Те, кто принимали это всерьез, — а это были целые поколения, воспитанные в советской школе и вузе, прошедшие идеологическую обработку со стороны мощного пропагандистского аппарата, — верили, будто марксизму-ленинизму органически присущи культ культуры и науки, просвещения и книги, уважение к ее творцам. На деле коммунистическая апология знания, грамотности и просвещения находилась в вопиющем противоречии с природой режима и его криминально-террористической практикой.

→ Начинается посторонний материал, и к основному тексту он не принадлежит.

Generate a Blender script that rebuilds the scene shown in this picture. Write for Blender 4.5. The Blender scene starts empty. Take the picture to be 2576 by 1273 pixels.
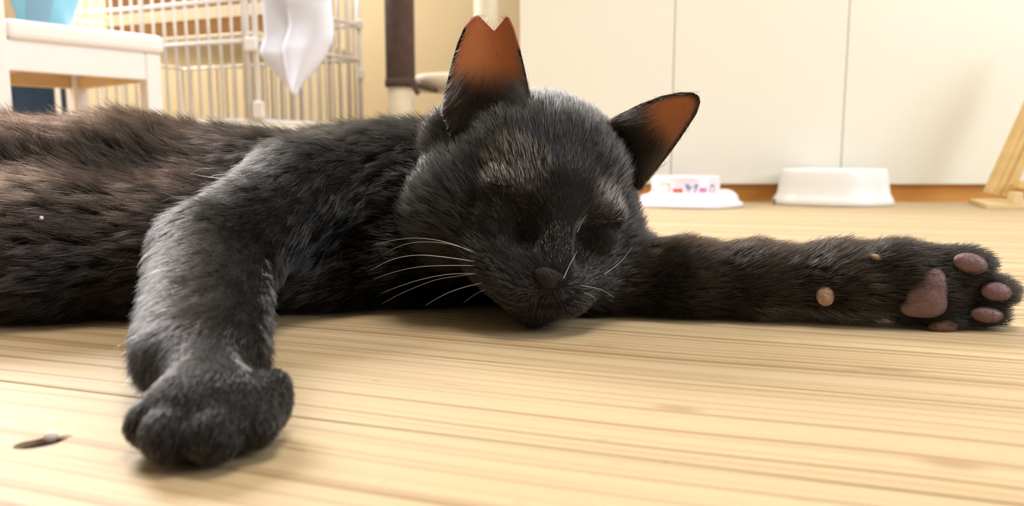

Суть дела была проста. Разрушив старое, коммунисты без обращения к науке и ученым, без знаний, запечатленных в книгах, и тех, кто эти знания способен усвоить, применить, передать другим, — без всего этого не могли создать что-либо новое: «свое», «наше», «социалистическое». Отсюда постоянные рулады наподобие следующей ленинской: «Нужно взять всю культуру, которую капитализм оставил, и из нее построить социализм. Нужно взять всю науку, технику, все знания, искусство. Без этого мы жизнь коммунистического общества построить не можем».[4] Люди старшего поколения помнят, что здания советских школ и вузов десятилетия украшали лозунги и изречения типа: «Коммунистом стать можно лишь тогда, когда обогатишь свою память знанием всех богатств, которые выработало человечество», «Учиться, учиться и учиться!».
Пользуясь подобными высказываниями, которых у Ленина и его сотоварищей было немало, советские историки сочинили легенду, будто бы с первых месяцев советской власти началась полоса «энергичного развития науки».[5] На самом же деле науку и ученых, знания и образованность, интеллигенцию как носителей «старой» культуры коммунистам попросту приходилось терпеть: их требовалось использовать в целях укрепления новой власти.